(YOUR INSTRUCTIONS) From the first line of the data below through the line holding "R = math.radians", output each line exactly and leave the pictures out.

<<<<

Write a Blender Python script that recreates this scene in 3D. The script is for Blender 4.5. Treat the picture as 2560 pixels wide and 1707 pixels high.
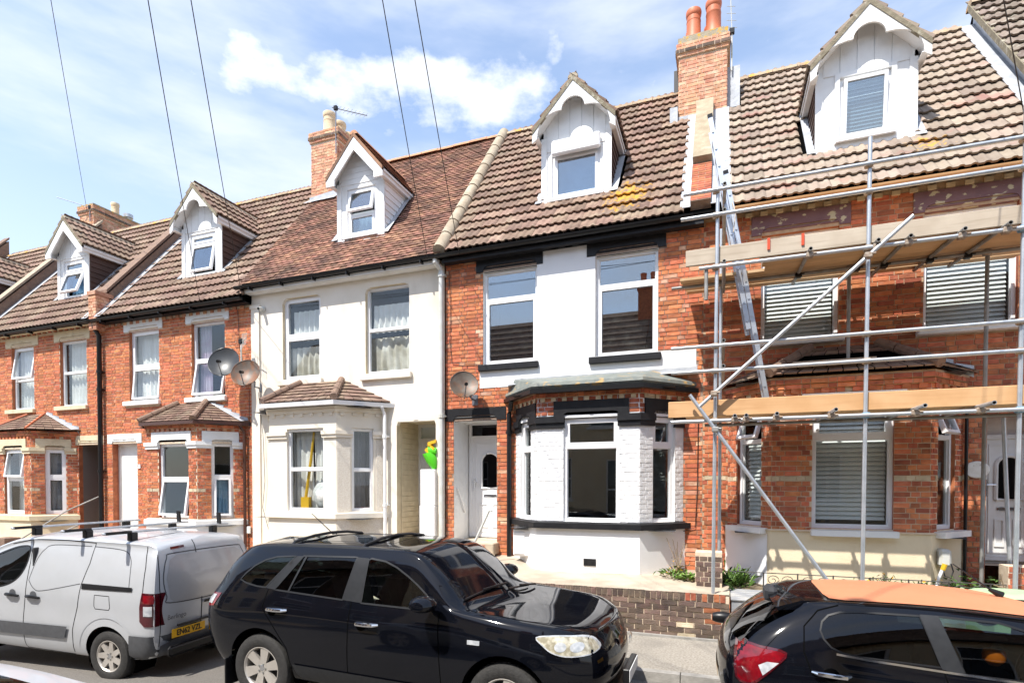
import bpy, bmesh, math, random
import numpy as np
from mathutils import Vector, Matrix, geometry
from mathutils.bvhtree import BVHTree
for o in list(bpy.data.objects): bpy.data.objects.remove(o, do_unlink=True)
SC = bpy.context.scene
COL = SC.collection
rnd = random.Random(7)
R = math.radians

# ---------------------------------------------------------------- camera
CAMZ = 2.14
cam_d = bpy.data.cameras.new('camera'); cam = bpy.data.objects.new('camera', cam_d); COL.objects.link(cam)
cam.location = (0, 0, CAMZ)
cam.rotation_euler = (R(90 - 1.1), 0, R(20.3))
cam_d.sensor_width = 36; cam_d.lens = 19.592; cam_d.shift_y = 0.149
cam_d.clip_start = 0.05; cam_d.clip_end = 3000
SC.camera = cam

# ---------------------------------------------------------------- sky, sun, exposure
SUN_DIR = Vector((0.45, 1.0, -1.75)).normalized()
world = bpy.data.worlds.new('World'); SC.world = world; world.use_nodes = True
wn = world.node_tree.nodes; wl = world.node_tree.links; wn.clear()
def wnode(t, **k):
    n = wn.new(t)
    for a, b in k.items(): setattr(n, a, b)
    return n
def wmath(op, a, b=None, c=None):
    n = wnode('ShaderNodeMath', operation=op)
    for i, x in enumerate((a, b, c)):
        if x is None: continue
        if isinstance(x, (int, float)): n.inputs[i].default_value = x
        else: wl.new(x, n.inputs[i])
    return n.outputs[0]
sky = wnode('ShaderNodeTexSky', sky_type='NISHITA', sun_disc=False)
sky.sun_elevation = R(58); sky.sun_rotation = R(204.2)
sky.air_density = 1.1; sky.dust_density = 0.6; sky.ozone_density = 1.6
tc = wnode('ShaderNodeTexCoord')
sep = wnode('ShaderNodeSeparateXYZ'); wl.new(tc.outputs['Generated'], sep.inputs[0])
X, Y, Z = sep.outputs
az = wmath('ARCTAN2', X, Y); el = wmath('ARCSINE', Z)
cmb = wnode('ShaderNodeCombineXYZ'); wl.new(az, cmb.inputs[0]); wl.new(el, cmb.inputs[1])
mp = wnode('ShaderNodeMapping'); mp.inputs['Scale'].default_value = (7.0, 13.0, 1); mp.inputs['Location'].default_value = (1.3, 0.6, 0)
wl.new(cmb.outputs[0], mp.inputs[0])
n1 = wnode('ShaderNodeTexNoise'); n1.inputs['Scale'].default_value = 1.0; n1.inputs['Detail'].default_value = 9; n1.inputs['Roughness'].default_value = 0.58
wl.new(mp.outputs[0], n1.inputs['Vector'])
# wide thin veil
mp2 = wnode('ShaderNodeMapping'); mp2.inputs['Scale'].default_value = (1.4, 5.0, 1); mp2.inputs['Location'].default_value = (4.1, 2.0, 0); mp2.inputs['Rotation'].default_value = (0, 0, 0.35)
wl.new(cmb.outputs[0], mp2.inputs[0])
n2 = wnode('ShaderNodeTexNoise'); n2.inputs['Scale'].default_value = 1.2; n2.inputs['Detail'].default_value = 6; n2.inputs['Roughness'].default_value = 0.55
wl.new(mp2.outputs[0], n2.inputs['Vector'])
# a bank of cumulus along one height, all the way round, thicker towards the terrace
def gauss(x, c, s):
    d = wmath('DIVIDE', wmath('SUBTRACT', x, c), s)
    return wmath('POWER', 2.718, wmath('MULTIPLY', wmath('MULTIPLY', d, d), -1.0))
axis = wmath('ADD', wmath('MULTIPLY', az, 0.05), 0.625)
bank = wmath('MULTIPLY', gauss(wmath('SUBTRACT', el, axis), 0.0, 0.050), gauss(az, -0.50, 0.36))
cum = wmath('ADD', wmath('MULTIPLY', bank, 0.46), wmath('MULTIPLY', wmath('SUBTRACT', n1.outputs[0], 0.50), 1.25))
mr = wnode('ShaderNodeMapRange', interpolation_type='SMOOTHSTEP'); mr.inputs[1].default_value = 0.13; mr.inputs[2].default_value = 0.47; mr.inputs[4].default_value = 0.95
wl.new(cum, mr.inputs[0])
mr2 = wnode('ShaderNodeMapRange', interpolation_type='SMOOTHSTEP'); mr2.inputs[1].default_value = 0.40; mr2.inputs[2].default_value = 0.70; mr2.inputs[3].default_value = 0.13; mr2.inputs[4].default_value = 0.68
wl.new(n2.outputs[0], mr2.inputs[0])
low = wmath('MULTIPLY', wmath('MAXIMUM', wmath('SUBTRACT', 0.56, el), 0.0), 0.9)
fac = wmath('MAXIMUM', mr.outputs[0], wmath('MINIMUM', wmath('ADD', mr2.outputs[0], low), 0.85))
mixc = wnode('ShaderNodeMix', data_type='RGBA'); wl.new(fac, mixc.inputs[0]); wl.new(sky.outputs[0], mixc.inputs[6]); mixc.inputs[7].default_value = (4.0, 4.2, 4.6, 1)
bg = wnode('ShaderNodeBackground'); bg.inputs[1].default_value = 0.148
wl.new(mixc.outputs[2], bg.inputs[0])
wo = wnode('ShaderNodeOutputWorld'); wl.new(bg.outputs[0], wo.inputs[0])

sun_d = bpy.data.lights.new('sun', 'SUN'); sun = bpy.data.objects.new('sun', sun_d); COL.objects.link(sun)
sun_d.energy = 3.8; sun_d.angle = R(0.53); sun_d.color = (1.0, 0.955, 0.88)
sun.rotation_euler = SUN_DIR.to_track_quat('-Z', 'Y').to_euler()
vs = SC.view_settings
vs.view_transform = 'Standard'; vs.look = 'None'; vs.exposure = 0.97; vs.gamma = 1.0; vs.use_curve_mapping = False
SC.render.engine = 'CYCLES'
SC.cycles.use_denoising = True
SC.cycles.max_bounces = 7; SC.cycles.diffuse_bounces = 3; SC.cycles.glossy_bounces = 4; SC.cycles.transparent_max_bounces = 10
SC.cycles.caustics_reflective = False; SC.cycles.caustics_refractive = False
SC.cycles.sample_clamp_indirect = 6.0

# ---------------------------------------------------------------- materials
MATS = {}
def M(name, c1, c2=None, scale=6.0, rough=0.6, metal=0.0, bump=0.0, bscale=60.0, rand=0.0, huer=0.0, coat=0.0, spec=0.5, detail=4, streak=None, lo=0.35, hi=0.65):
    """procedural material: two colours through noise, optional per-piece value shift, bump and vertical streaks"""
    m = bpy.data.materials.new(name); m.use_nodes = True; MATS[name] = m
    nt = m.node_tree; N = nt.nodes; L = nt.links
    b = N['Principled BSDF']
    b.inputs['Roughness'].default_value = rough; b.inputs['Metallic'].default_value = metal
    b.inputs['Coat Weight'].default_value = coat; b.inputs['Coat Roughness'].default_value = 0.03
    b.inputs['Specular IOR Level'].default_value = spec
    out = None
    geo = N.new('ShaderNodeNewGeometry')
    def noise(sc, vec=None, d=detail):
        n = N.new('ShaderNodeTexNoise'); n.inputs['Scale'].default_value = sc; n.inputs['Detail'].default_value = d
        L.new(vec or geo.outputs['Position'], n.inputs['Vector']); return n
    if c2 is None:
        b.inputs['Base Color'].default_value = (*c1, 1)
        rgb = N.new('ShaderNodeRGB'); rgb.outputs[0].default_value = (*c1, 1); out = rgb.outputs[0]
    else:
        n = noise(scale)
        r = N.new('ShaderNodeValToRGB'); r.color_ramp.elements[0].position = lo; r.color_ramp.elements[1].position = hi
        r.color_ramp.elements[0].color = (*c1, 1); r.color_ramp.elements[1].color = (*c2, 1)
        L.new(n.outputs[0], r.inputs[0]); out = r.outputs[0]
    if streak:
        mpn = N.new('ShaderNodeMapping'); mpn.inputs['Scale'].default_value = streak[1]
        L.new(geo.outputs['Position'], mpn.inputs[0])
        n = noise(1.0, mpn.outputs[0], 5)
        mrn = N.new('ShaderNodeMapRange'); mrn.inputs[1].default_value = streak[3]; mrn.inputs[2].default_value = streak[4]
        L.new(n.outputs[0], mrn.inputs[0])
        mx = N.new('ShaderNodeMix'); mx.data_type = 'RGBA'; L.new(mrn.outputs[0], mx.inputs[0]); L.new(out, mx.inputs[6]); mx.inputs[7].default_value = (*streak[0], 1)
        ml = N.new('ShaderNodeMath'); ml.operation = 'MULTIPLY'; L.new(mrn.outputs[0], ml.inputs[0]); ml.inputs[1].default_value = streak[2]
        L.new(ml.outputs[0], mx.inputs[0]); out = mx.outputs[2]
    if rand or huer:
        oi = N.new('ShaderNodeObjectInfo')
        ad = N.new('ShaderNodeMath'); ad.operation = 'ADD'; L.new(oi.outputs['Random'], ad.inputs[0]); L.new(geo.outputs['Random Per Island'], ad.inputs[1])
        fr = N.new('ShaderNodeMath'); fr.operation = 'FRACT'; L.new(ad.outputs[0], fr.inputs[0])
        m7 = N.new('ShaderNodeMath'); m7.operation = 'MULTIPLY'; L.new(fr.outputs[0], m7.inputs[0]); m7.inputs[1].default_value = 7.31
        f2 = N.new('ShaderNodeMath'); f2.operation = 'FRACT'; L.new(m7.outputs[0], f2.inputs[0])
        mv = N.new('ShaderNodeMapRange'); mv.inputs[3].default_value = 1 - rand; mv.inputs[4].default_value = 1 + rand * 0.7; L.new(fr.outputs[0], mv.inputs[0])
        mh = N.new('ShaderNodeMapRange'); mh.inputs[3].default_value = 0.5 - huer; mh.inputs[4].default_value = 0.5 + huer; L.new(f2.outputs[0], mh.inputs[0])
        hs = N.new('ShaderNodeHueSaturation'); L.new(mv.outputs[0], hs.inputs['Value']); L.new(mh.outputs[0], hs.inputs['Hue']); L.new(out, hs.inputs['Color'])
        out = hs.outputs[0]
    L.new(out, b.inputs['Base Color'])
    if bump:
        n = noise(bscale, None, 5)
        bp = N.new('ShaderNodeBump'); bp.inputs['Strength'].default_value = bump; bp.inputs['Distance'].default_value = 0.02
        L.new(n.outputs[0], bp.inputs['Height']); L.new(bp.outputs[0], b.inputs['Normal'])
    return m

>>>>

(REPLY TO THE TASK)
Write a Blender Python script that recreates this scene in 3D. The script is for Blender 4.5. Treat the picture as 2560 pixels wide and 1707 pixels high.
import bpy, bmesh, math, random
import numpy as np
from mathutils import Vector, Matrix, geometry
from mathutils.bvhtree import BVHTree
for o in list(bpy.data.objects): bpy.data.objects.remove(o, do_unlink=True)
SC = bpy.context.scene
COL = SC.collection
rnd = random.Random(7)
R = math.radians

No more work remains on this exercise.